O sacerdote autêntico é identificado com Cristo por meio da obediência, não da autoridade. A autoridade é completa e canônica quando se baseia na obediência. A obediência limita-se à fidelidade absoluta aos dogmas e cânones definidos pela única Igreja de CristoOs mandamentos de Cristo e os cânones da Igreja são uma lei divina que deve permanecer sempre diante dos olhos do sacerdote, dia e noite. Esta é a sua luta em um mundo que aboliu todos os estatutos sagrados que Cristo estabeleceu para o Seu mundo; nesta última era que prega, aberta e persistentemente, a lei do anticristo.

O bispo não herda o dom de profecia que existia nos profetas do primeiro século do cristianismo? Ele é designado profeta para proclamar a Verdade e revelar a ilusão vindoura ao seu rebanho. Entramos nos últimos tempos e os fiéis a Cristo esperam que alguém lhes revele o espírito do anticristo, que está operando poderosamente no mundo agora.

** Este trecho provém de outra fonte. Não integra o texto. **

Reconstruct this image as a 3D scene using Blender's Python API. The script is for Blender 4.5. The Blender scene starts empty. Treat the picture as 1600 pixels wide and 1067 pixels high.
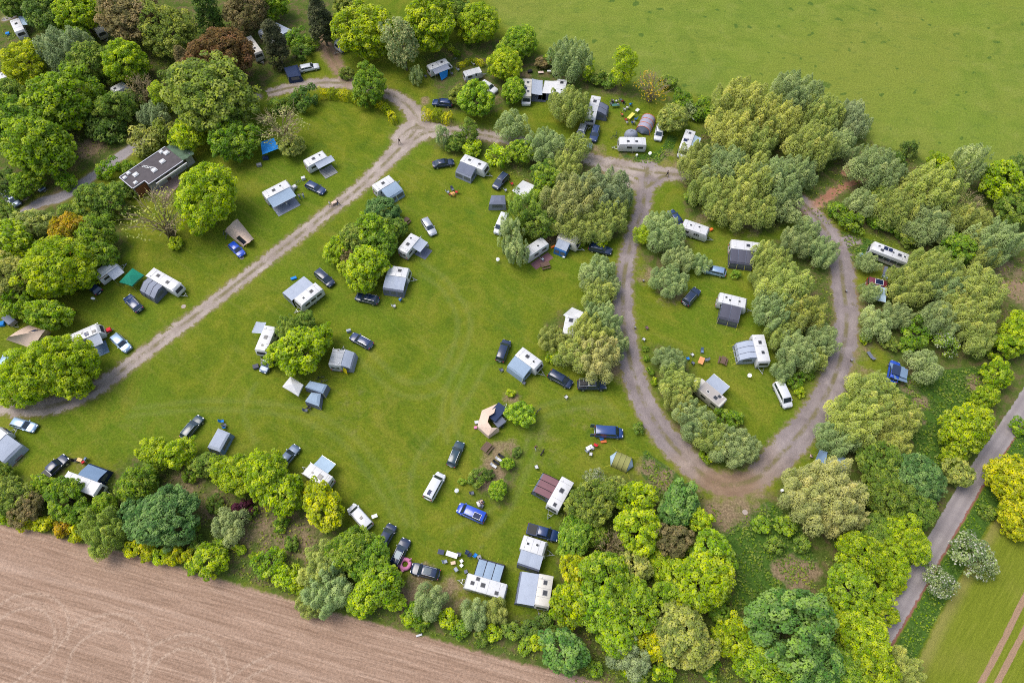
import bpy, bmesh, math, random
import numpy as np
from mathutils import Vector, Matrix

random.seed(7)
RNG = np.random.default_rng(11)
R_ = math.radians
scene = bpy.context.scene
COL = scene.collection

# ------------------------------------------------------------------ camera
CAM_H, PITCH, FPX = 112.0, R_(61.0), 1067.0      # drone height, tilt below the horizon, focal length in photo pixels
cam_d = bpy.data.cameras.new('camera')
cam_d.sensor_width = 36.0
cam_d.lens = 36.0 * FPX / 1600.0
cam_d.clip_start = 1.0
cam_d.clip_end = 8000.0
cam = bpy.data.objects.new('camera', cam_d)
cam.location = (0, 0, CAM_H)
cam.rotation_euler = (math.pi / 2 - PITCH, 0, 0)
COL.objects.link(cam)
scene.camera = cam

# ------------------------------------------------------------------ sky and sun (hazy sun, soft shadows)
SUN_EL, SUN_AZ = R_(62), R_(-70)     # azimuth from +Y towards +X
world = bpy.data.worlds.new('World')
scene.world = world
world.use_nodes = True
wn = world.node_tree
sky = wn.nodes.new('ShaderNodeTexSky')
sky.sky_type = 'NISHITA'
sky.sun_disc = False
sky.sun_elevation = SUN_EL
sky.sun_rotation = SUN_AZ
sky.dust_density = 3.0
sky.air_density = 1.0
bg = wn.nodes['Background']
bg.inputs['Strength'].default_value = 0.15
hsv = wn.nodes.new('ShaderNodeHueSaturation')      # thin high cloud: paler than a clear sky
hsv.inputs['Saturation'].default_value = 0.78
wn.links.new(sky.outputs['Color'], hsv.inputs['Color'])
wn.links.new(hsv.outputs['Color'], bg.inputs['Color'])
sun_d = bpy.data.lights.new('sun', 'SUN')
sun_d.energy = 1.35
sun_d.angle = R_(38)
sun_d.color = (1.0, 0.955, 0.89)
sun = bpy.data.objects.new('sun', sun_d)
sd = Vector((math.sin(SUN_AZ) * math.cos(SUN_EL), math.cos(SUN_AZ) * math.cos(SUN_EL), math.sin(SUN_EL)))
sun.rotation_euler = (-sd).to_track_quat('-Z', 'Y').to_euler()
sun.location = sd * 200
COL.objects.link(sun)

scene.view_settings.view_transform = 'Standard'
scene.view_settings.look = 'None'
scene.view_settings.gamma = 1.0
scene.view_settings.use_curve_mapping = False
scene.view_settings.exposure = 0.74
scene.cycles.max_bounces = 10
scene.cycles.diffuse_bounces = 6
scene.cycles.glossy_bounces = 2
scene.cycles.transmission_bounces = 8
scene.cycles.transparent_max_bounces = 6
scene.cycles.use_denoising = False
scene.cycles.pixel_filter_type = 'BLACKMAN_HARRIS'
scene.cycles.filter_width = 1.0

# ------------------------------------------------------------------ small helpers
SP, CP = math.sin(PITCH), math.cos(PITCH)
def at(px, py, z=0.0):
    """photo pixel (1600x1067) -> the place on the level plane of height z that it shows"""
    u, v = (px - 800.0) / FPX, (py - 533.5) / FPX
    t = (CAM_H - z) / (SP + v * CP)
    return Vector((u * t, (CP - v * SP) * t, z))
def px_scale(py, z=0.0):
    v = (py - 533.5) / FPX
    return FPX * (SP + v * CP) / (CAM_H - z)
def ang(a, b):
    return math.atan2(b[1] - a[1], b[0] - a[0])

def tag(o, label=None, cat=None, group=None, kind=None):
    if label: o['label'] = label
    if cat: o['category'] = cat
    if group: o['group'] = group
    if kind: o['kind'] = kind
    return o
def empty(name, loc, rz=0.0):
    o = bpy.data.objects.new(name, None)
    o.empty_display_size = 0.3
    o.location = loc
    o.rotation_euler = (0, 0, rz)
    COL.objects.link(o)
    return o
def thing(name, label, cat, loc, rz=0.0, group=None):
    return tag(empty(name, loc, rz), label, cat, group)
def link(name, me, parent=None, mat=None, kind=None):
    o = bpy.data.objects.new(name, me)
    if mat is not None and not me.materials:
        me.materials.append(mat)
    COL.objects.link(o)
    if parent is not None:
        o.parent = parent
    if kind:
        o['kind'] = kind
    return o

class MB:
    """collects faces, then becomes ONE mesh object"""
    def __init__(s):
        s.v, s.f = [], []
    def add(s, vs, fs):
        n = len(s.v)
        s.v += [tuple(p) for p in vs]
        s.f += [tuple(i + n for i in f) for f in fs]
        return s
    def box(s, x0, x1, y0, y1, z0, z1):
        return s.add([(x0,y0,z0),(x1,y0,z0),(x1,y1,z0),(x0,y1,z0),(x0,y0,z1),(x1,y0,z1),(x1,y1,z1),(x0,y1,z1)],
                     [(3,2,1,0),(4,5,6,7),(0,1,5,4),(1,2,6,5),(2,3,7,6),(3,0,4,7)])
    def hexa(s, lo, hi):
        """lo, hi: four corners each, anticlockwise"""
        return s.add(list(lo) + list(hi), [(3,2,1,0),(4,5,6,7),(0,1,5,4),(1,2,6,5),(2,3,7,6),(3,0,4,7)])
    def tube(s, p0, p1, r0, r1=None, n=6, caps=True):
        r1 = r0 if r1 is None else r1
        p0, p1 = Vector(p0), Vector(p1)
        d = (p1 - p0)
        if d.length < 1e-6: return s
        d.normalize()
        a = d.orthogonal().normalized(); b = d.cross(a)
        vs = []
        for p, r in ((p0, r0), (p1, r1)):
            for i in range(n):
                t = 2 * math.pi * i / n
                vs.append(p + (a * math.cos(t) + b * math.sin(t)) * r)
        fs = [(i, (i+1) % n, n + (i+1) % n, n + i) for i in range(n)]
        if caps:
            fs += [tuple(range(n-1, -1, -1)), tuple(range(n, 2*n))]
        return s.add(vs, fs)
    def path(s, pts, r, n=5):
        for a, b in zip(pts[:-1], pts[1:]): s.tube(a, b, r, n=n)
        return s
    def loft(s, rings, closed=True, caps=True):
        n = len(rings[0]); vs = [p for r in rings for p in r]; fs = []
        for k in range(len(rings) - 1):
            for i in range(n if closed else n - 1):
                j = (i + 1) % n
                fs.append((k*n+i, k*n+j, (k+1)*n+j, (k+1)*n+i))
        if caps:
            fs.append(tuple(range(n-1, -1, -1)))
            fs.append(tuple(range((len(rings)-1)*n, len(rings)*n)))
        return s.add(vs, fs)
    def quad(s, a, b, c, d, th=0.0):
        a, b, c, d = map(Vector, (a, b, c, d))
        if th <= 0:
            return s.add([a, b, c, d], [(0,1,2,3)])
        n = (b - a).cross(d - a).normalized() * th
        return s.hexa([a - n, b - n, c - n, d - n], [a, b, c, d])
    def ball(s, c, r, nu=8, nv=6, sz=1.0):
        vs, fs = [], []
        for j in range(nv + 1):
            ph = math.pi * j / nv
            for i in range(nu):
                t = 2*math.pi*i/nu
                vs.append((c[0]+r*math.sin(ph)*math.cos(t), c[1]+r*math.sin(ph)*math.sin(t), c[2]+r*sz*math.cos(ph)))
        for j in range(nv):
            for i in range(nu):
                k = (i+1) % nu
                fs.append((j*nu+i, (j+1)*nu+i, (j+1)*nu+k, j*nu+k))
        return s.add(vs, fs)
    def mesh(s, name, smooth=None):
        me = bpy.data.meshes.new(name)
        me.from_pydata(s.v, [], s.f)
        if smooth:
            me.shade_smooth()
            me.set_sharp_from_angle(angle=R_(smooth))
        return me
    def build(s, name, mat, parent=None, smooth=None, kind=None, bevel=0.0):
        me = s.mesh(name, None)
        if bevel > 0:
            bm = bmesh.new(); bm.from_mesh(me)
            bmesh.ops.recalc_face_normals(bm, faces=bm.faces)
            bmesh.ops.bevel(bm, geom=[e for e in bm.edges if e.calc_face_angle(0) > R_(50)], offset=bevel, segments=2, affect='EDGES', profile=0.6, clamp_overlap=True)
            bm.to_mesh(me); bm.free()
        if smooth:
            me.shade_smooth(); me.set_sharp_from_angle(angle=R_(smooth))
        return link(name, me, parent, mat, kind)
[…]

O bispo ou padre iludido por esse globalismo religioso, difundido pelo movimento ecumênico contemporâneo, e que, em nome do amor, mistura a Verdade Ortodoxa com várias ilusões, que salvação oferecerá ao seu rebanho? Ele só será apresentado como sendo um mau exemplo e tendo uma fé corrupta. Tal bispo ou padre esqueceu que ainda carrega o Cordeiro que lhe foi confiado durante sua ordenação – um penhor a ser entregue do mesmo modo como O recebeu – o depósito de sua primeira Fé e seu primeiro amor.



Abouna Gregorios (Estephan)

 

* O sábado é o dia em que tradicionalmente se comemora e se reza pela memória dos adormecidos. É costume monástico a celebração da Divina Liturgia em cada sábado.  Essa tradição, de qualquer modo, infelizmente caiu em desuso na maioria das Paróquias.